### Input records
[Begin]

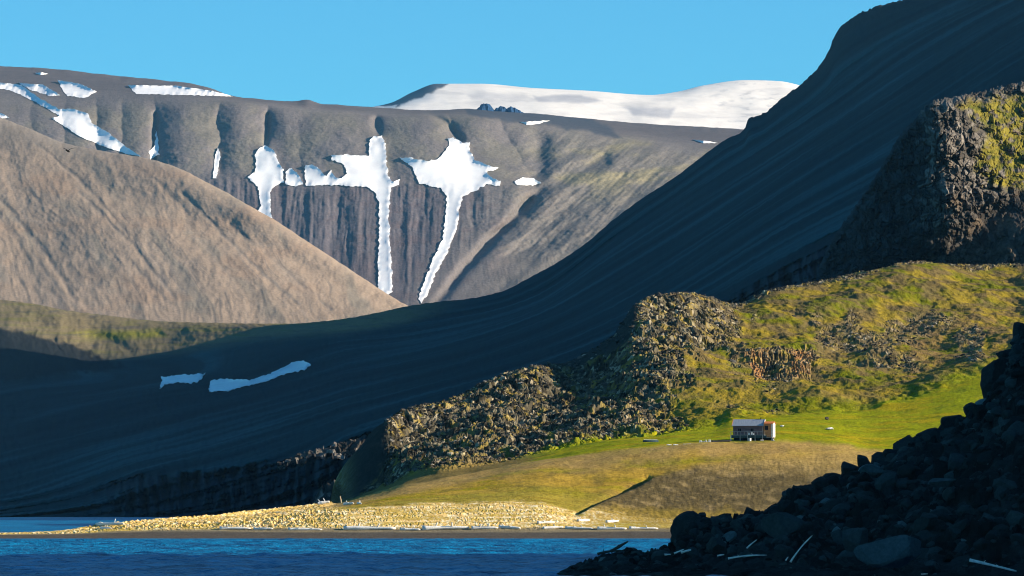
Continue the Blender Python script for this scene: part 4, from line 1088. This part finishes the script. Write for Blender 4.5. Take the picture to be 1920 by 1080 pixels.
# deck, skirt and stilts
part('deck', [box(xl - .3, hx(1436), -2.1, -.003, fl - .12, fl), box(hx(1436) + .01, ax1 + .1, -1.6, ay0 - .13, an_f - .12, an_f)], deck_m, hut)
part('skirt_board', [box(xl - .1, hx(1440), -2.05, -1.98, hzp(821.5), fl - .13)], skirt_m, hut, 'dark green boards hung below the deck edge')
for x_ in (xl - .22, hx(1390), hx(1404), hx(1418), hx(1432)):
    part('stilt', [box(x_, x_ + .16, -2.08 - .12, -1.92 - .14, -.6, fl - .13)], white_m if x_ < xl else deck_m, hut, 'white painted corner stilt' if x_ < xl else None)
for x_ in (xl + .1, hx(1404), hx(1428), ax1 - .4):
    part('stilt', [box(x_, x_ + .2, dep - .4, dep - .2, -.8, fl - .002 if x_ < xr else an_f - .002)], deck_m, hut)
rail = [box(xl - .25, hx(1436), -2.1, -2.04, fl + .82, fl + .9)] 
for k in range(11):
    x_ = xl - .25 + (hx(1436) - xl + .2) * k / 10
    rail.append(box(x_, x_ + .06, -2.1, -2.04, fl + .002, fl + .82))
part('railing', rail, deck_m, hut)
part('step', [box(ax1 - .2, ax1 + .7, -1.4, -.5, -.3, .12), box(ax1 - .2, ax1 + .35, -1.4, -.5, .13, .55)], deck_m, hut)
part('drum', [tube([(hx(1405.5), -2.5, -.1), (hx(1405.5), -2.5, .4)], [.38, .38], 14, 3, 0), tube([(hx(1405.5), -2.5, .4), (hx(1405.5), -2.5, .46)], [.3, .2], 14, 3, 0)], white_m, hut) if False else None

def thing_px(px, py, Yd): return Vector(at(px, py, Yd))
# white drum under the deck edge
p = thing_px(1406, 826, 789)
o = part('drum', [tube([(0, 0, -.15), (0, 0, .55)], [.36, .36], 16, 3, 0), tube([(0, 0, .5), (0, 0, .6)], [.39, .39], 16, 3, 0), tube([(0, 0, .6), (0, 0, .63)], [.3, .3], 16, 3, 0)], white_m, None)
o.location = p; tag(o, 'white drum standing in front of the dark space under the hut deck', 'drum')
p = thing_px(1429, 826, 789.5)
o = part('crate', [box(-.4, .4, -.3, .3, -.1, .25), box(-.43, .43, -.33, -.303, .1, .22), box(-.43, .43, -.33, -.303, -.08, .04)], gable_m, None)
o.location = p; tag(o, 'pale low crate under the right part of the hut deck', 'crate')
# white cans on the deck rail
for i, (x_, h_) in enumerate(((1406, .55), (1411.5, .7), (1415, .35))):
    o = part('jerrycan', [box(-.16, .16, -.12, .12, 0, h_), box(-.05, .05, -.04, .04, h_ + .002, h_ + .08)], white_m, None)
    mw = hut.matrix_basis @ Vector((hx(x_), -1.2, fl + .005))
    o.location = mw
    tag(o, ['white can on the hut deck, leftmost of three', 'tallest white can in the middle of three on the hut deck', 'short white can on the hut deck, rightmost of three'][i], 'can', 'white cans on the hut deck')

# rack of white poles left of the hut
rk_e = empty('log_rack', tuple(thing_px(1322, 831, 792)), 0, 'rack of upright white poles in the grass left of the hut', 'rack')
for k in range(6):
    x_ = (-10.5 + [0, 4, 8, 13, 17, 21][k]) * M
    part('pole', [tube([(x_, 0, -.3), (x_ + .12 * (-1) ** k, .1, [.8, .75, .5, .9, .95, .9][k])], [.15, .12], 7, k)], white_m, rk_e)
part('crossbar', [tube([(-11 * M, .12, .35), (11 * M, .12, .42)], [.07, .07], 7, 8)], drift_mat, rk_e)
# dark log added for the strip of hut shadow between rack and hut
log(thing_px(1334, 829, 793), thing_px(1371, 826.5, 793), .42, 'long dark log drawn as the hut shadow between white pole rack and hut', 'timbers beside the hut', 90, drift_dark, stub=False, bend=.005)
log(thing_px(1281, 833.3, 790), thing_px(1306, 832, 790), .14, 'thin pale plank lying left of the white pole rack', 'timbers beside the hut', 91, stub=False, bend=.005)
for i, x_ in enumerate((1254.5, 1267)):
    log(thing_px(x_ - 4.5, 834, 789), thing_px(x_ + 4.5, 834, 789), .2, ['short white timber, leftmost of the row leading to the hut', 'short white timber second from the left in the row leading to the hut'][i], 'timbers beside the hut', 92 + i, white_m, stub=False, bend=.005)

# upturned dark boat
bo = empty('rowing_boat', tuple(thing_px(1220, 828, 800)), math.radians(8), 'dark upturned rowing boat on the grass at the foot of the rocks', 'boat')
V = []; nS, nR = 17, 9
for i in range(nS):
    u = i / (nS - 1) * 2 - 1; w_ = .62 * (1 - abs(u) ** 2.6) + .02; hgt = .62 * (1 - .25 * abs(u) ** 3)
    for k in range(nR):
        th = math.pi * k / (nR - 1); V.append((u * 2.1, -w_ * math.cos(th), hgt * math.sin(th) ** .7 - .12))
Fc = []
for i in range(nS - 1):
    for k in range(nR - 1): Fc.append([i * nR + k, i * nR + k + 1, (i + 1) * nR + k + 1, (i + 1) * nR + k])
Fc.append([k for k in range(nR)]); Fc.append([(nS - 1) * nR + k for k in range(nR)][::-1])
part('hull', [(V, Fc)], skirt_m, bo)
part('keel', [box(-1.8, 1.8, -.03, .03, .47, .56)], drift_mat, bo)

# pale stones and a dark one in the meadow
def mstone(px, py, Yd, ww, hh, tone, label, seed):
    boulder(px, py, Yd, ww, hh, label, tone, seed, .8, 'stone', 'stones in the meadow')
def onmeadow(px, py):
    c = cast_any(px, py, LANDS); return c.y / S
mstone(1556, 804.0, onmeadow(1556, 806), 19, 7, (.75, .70, .64), 'long white stone lying in the meadow right of the hut', 60)
mstone(1466, 799.0, onmeadow(1466, 800.5), 8, 4.6, (.75, .70, .64), 'tiny white stone just right of the hut annex', 61)
mstone(1551, 784.5, onmeadow(1551, 787), 8, 7, (.08, .07, .06), 'small dark stone above the long white stone', 62)
mstone(868, 851, onmeadow(868, 854) , 11, 7, (.45, .36, .20), 'yellowish stone at the foot of the rocky headland', 63)
mstone(845, 851, onmeadow(845, 854), 13, 9, (.40, .33, .22), 'pale stone left of the yellowish one below the headland', 64)

# bird
bird_m = simple_mat('dark_feathers', (.02, .018, .015), (.012, .01, .01), 6, .8)
Yb = 330
bd = empty('bird', tuple(at(128, 283.5, Yb)), math.radians(20), 'dark bird gliding in front of the brown hill, wings raised', 'bird')
mb = Yb * S / F
body = tube([(-5.5 * mb, -.05, .12), (-3 * mb, 0, .08), (0, 0, 0), (2.2 * mb, .02, -.06), (3.4 * mb, .05, -.06)], [.03, .07, .11, .07, .015], 10, 2, .02)
part('body', [body], bird_m, bd)
def wing(pts):
    V = []; 
    for (x, z, c_, th) in pts:
        V += [(x * mb, -c_, z * mb), (x * mb, c_, z * mb), (x * mb, c_ * .9, z * mb + th), (x * mb, -c_ * .7, z * mb + th)]
    Fc = [[0, 1, 2, 3]]
    for i in range(len(pts) - 1):
        for k in range(4): Fc.append([i * 4 + k, (i + 1) * 4 + k, (i + 1) * 4 + (k + 1) % 4, i * 4 + (k + 1) % 4])
    n = (len(pts) - 1) * 4; Fc.append([n + 3, n + 2, n + 1, n])
    return V, Fc
part('wing', [wing([(0, 0, .13, .06), (2.5, 3, .12, .05), (5, 4.4, .11, .045), (9, 5.7, .09, .035), (13, 6.4, .06, .03), (16, 6.6, .02, .012)])], bird_m, bd)
part('wing', [wing([(-.5, 0, .13, .06), (-2.5, 1.8, .12, .05), (-4.6, 3.4, .1, .045), (-7, 4.6, .07, .03), (-10, 5.0, .02, .012)])], bird_m, bd)

# ---------------------------------------------------------------- haze
HAZE = 0.9e-5
import time; print('SCRIPT', time.process_time())
if HAZE > 0:
    V, Fc = box(-9000, 12000, -600, 21500, -12, 3200)
    hm = bpy.data.materials.new('haze_air'); hm.use_nodes = True
    nt = hm.node_tree; nt.nodes.remove(nt.nodes['Principled BSDF'])
    pv = nt.nodes.new('ShaderNodeVolumePrincipled')
    pv.inputs['Color'].default_value = (.22, .60, .98, 1)
    pv.inputs['Density'].default_value = HAZE
    nt.links.new(pv.outputs[0], nt.nodes['Material Output'].inputs['Volume'])
    hz_o = link_mesh('haze', np.array(V), Fc, hm, None, None, False)
    tag(hz_o, 'pale blue air thickening towards the far mountains', kind='stuff')
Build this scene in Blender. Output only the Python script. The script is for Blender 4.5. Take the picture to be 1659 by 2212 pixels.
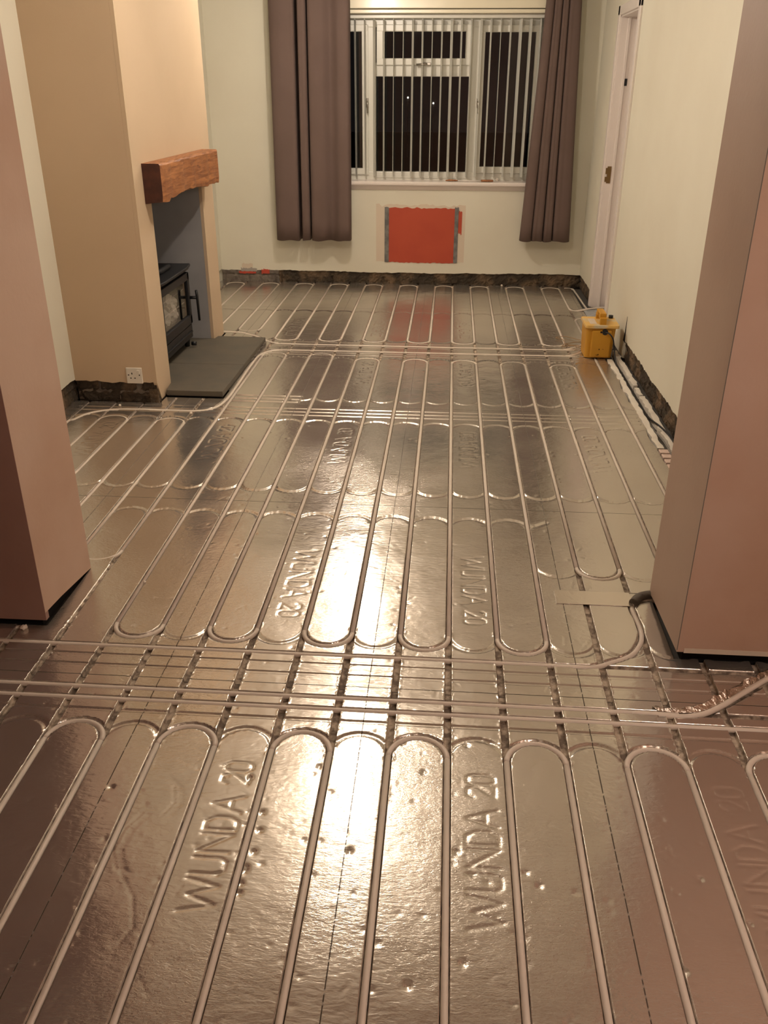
import bpy, bmesh, math, random
import numpy as np
from mathutils import Vector, Matrix
random.seed(7); rng = np.random.default_rng(11)
S = bpy.context.scene
for o in list(bpy.data.objects): bpy.data.objects.remove(o)

# ------------------------------------------------------------------ camera
PITCH, YAW, ROLL, CH, CX = .4537552, .0719531, .0030632, 1.5243, -.0392
def cam_axes():
    cp, sp = math.cos(PITCH), math.sin(PITCH)
    f = np.array([0, cp, -sp]); r = np.array([1., 0, 0]); u = np.array([0, sp, cp])
    cr, sr = math.cos(ROLL), math.sin(ROLL); r, u = r*cr+u*sr, -r*sr+u*cr
    c, s = math.cos(YAW), math.sin(YAW); Z = np.array([[c, -s, 0], [s, c, 0], [0, 0, 1]])
    return Z@r, Z@u, Z@f
R_, U_, F_ = cam_axes()
cd = bpy.data.cameras.new('camera'); co = bpy.data.objects.new('camera', cd)
bpy.context.collection.objects.link(co)
M = Matrix(((R_[0], U_[0], -F_[0], CX), (R_[1], U_[1], -F_[1], 0), (R_[2], U_[2], -F_[2], CH), (0, 0, 0, 1)))
co.matrix_world = M
cd.sensor_fit = 'VERTICAL'; cd.sensor_height = 36; cd.lens = 1875.97/2212*36; cd.clip_start = .05
S.camera = co
# ------------------------------------------------------------------ world, exposure
w = bpy.data.worlds.new('night'); S.world = w; w.use_nodes = True
bgn = w.node_tree.nodes['Background']; bgn.inputs[0].default_value = (.0045, .004, .004, 1); bgn.inputs[1].default_value = 1
S.view_settings.view_transform = 'Standard'; S.view_settings.look = 'None'
S.view_settings.exposure = 0.0; S.view_settings.gamma = 1
S.view_settings.use_curve_mapping = False
# ceiling lamps (position, power W, colour); the fittings are built further down
LAMPS = [((-.72, 6.08, 2.20), 38, (1, .86, .72)), ((-.50, 4.02, 2.20), 37, (1, .86, .72)), ((1.25, .45, 2.10), 37, (1, .81, .71))]

C = bpy.context.collection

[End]

### Instructions for the task
Repeat exactly, and only, the lines from the one containing "Build this scene" through the one containing "for o in list(bpy.data.objects): bpy.data.objects.remove(o)", both included, without the pictures.

### Reply
Build this scene in Blender. Output only the Python script. The script is for Blender 4.5. Take the picture to be 1659 by 2212 pixels.
import bpy, bmesh, math, random
import numpy as np
from mathutils import Vector, Matrix
random.seed(7); rng = np.random.default_rng(11)
S = bpy.context.scene
for o in list(bpy.data.objects): bpy.data.objects.remove(o)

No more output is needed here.